Sviluppatosi tra il 1914 e il 1915 a Mosca e a Pietroburgo, il formalismo russo rappresenta un’importante ed influente scuola di critica letteraria, inizialmente coniato con intenti denigratori, in quanto volto ad indagare solo l’aspetto formale dell’opera letteraria, non avendo il linguaggio una funzione pratica. In questo senso la letteratura serve esclusivamente a mostrare le cose da un punto di vista diverso, senza badare al contenuto e alla dimensione metatestuale, anticipando cosi le istanze dello strutturalismo. Anzi, è l’artificio, la forma che genera il contenuto, ciò che rende letterario un testo non è la storia della cultura, ma il linguaggio.
I saggi “La Resurrezione della parola” di V. Šklovskij e “Dostoevskij e Gogol” di Rozanov e J. N. Tynjanov a gettare le basi della scuola futurista che rivendica la funzione creativa della parola che esprime concetti puri. Aspetto centrale della riflessione dei formalisti russi è la contrapposizione tra fabula ed intreccio, la prima indica la storia cosi come è avvenuta, rispettando l’ordine cronologico, l’intreccio, al contrario, è uno degli strumenti più importanti della letteratura e riorganizza la fabula, la rielabora attraverso descrizioni , digressioni, anticipazioni.
Si riscontrano quindi nei testi il protagonista che deve superare molte avversità, l’antagonista, la proibizione, la trasgressione, la conseguenziale punizione (colpa da espiare), l’estraniamento (concetto proprio di Tolstoj, quando gli avvenimenti non vengono chiamati con il loro nome ma è come se fossero visti e trattati per la prima volta) e di nuovo una trasgressione che porta ad una nuova punizione.
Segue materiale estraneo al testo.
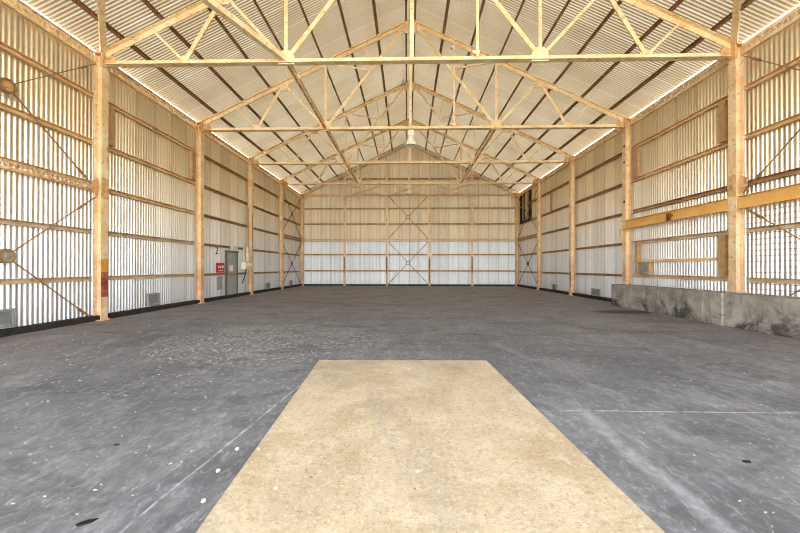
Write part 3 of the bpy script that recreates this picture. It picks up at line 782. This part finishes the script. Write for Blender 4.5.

L’intreccio poi ha un “motivo”, come lo ha definito Tomashevsky, che può essere rappresentato da una singola azione; i motivi poi possono essere liberi e legati; i primi non sono essenziali ai fini della storia in sé, dovuti allo stile adottato dall’autore, mentre i secondi sono obbligatori, richiesti dalla storia.
Anche Propp nella sua “Morfologia della fiaba” si occupa della scissione tra fabula ed intreccio, definendo il concetto di Funzione in riferimento ai personaggi, ovvero l’operato, le azioni del personaggio definite dall’autore stesso. Si distinguono cosi degli elementi variabili, come le caratteristiche fisiche , psicologiche , le qualità morali, gli aspetti caratteriali, e quelli invariabili, ovvero la funzione del personaggio stesso. Propp individua 31 funzioni che saranno poi analizzate anche dal filologo e critico Cesare Segre (la famosa analisi della novella del Decameron di Boccaccio, “Lisabetta da Messina”).
Se Propp ha fatto valere l’esigenza di conoscere l’oggetto fiaba in sé attraverso la morfologia individuando un certo numero di funzioni e le relazioni, la scuola di Bachtin analizza la struttura linguistica dei testi letterari, soffermandosi sulla loro natura ideologica in quanto segni sociali opponendosi quindi a linguisti come Saussure e alla sua concezione astratta e sincronica della lingua. Secondo Bachtin poi tutto è dialogico, vista la pluralità dei significati.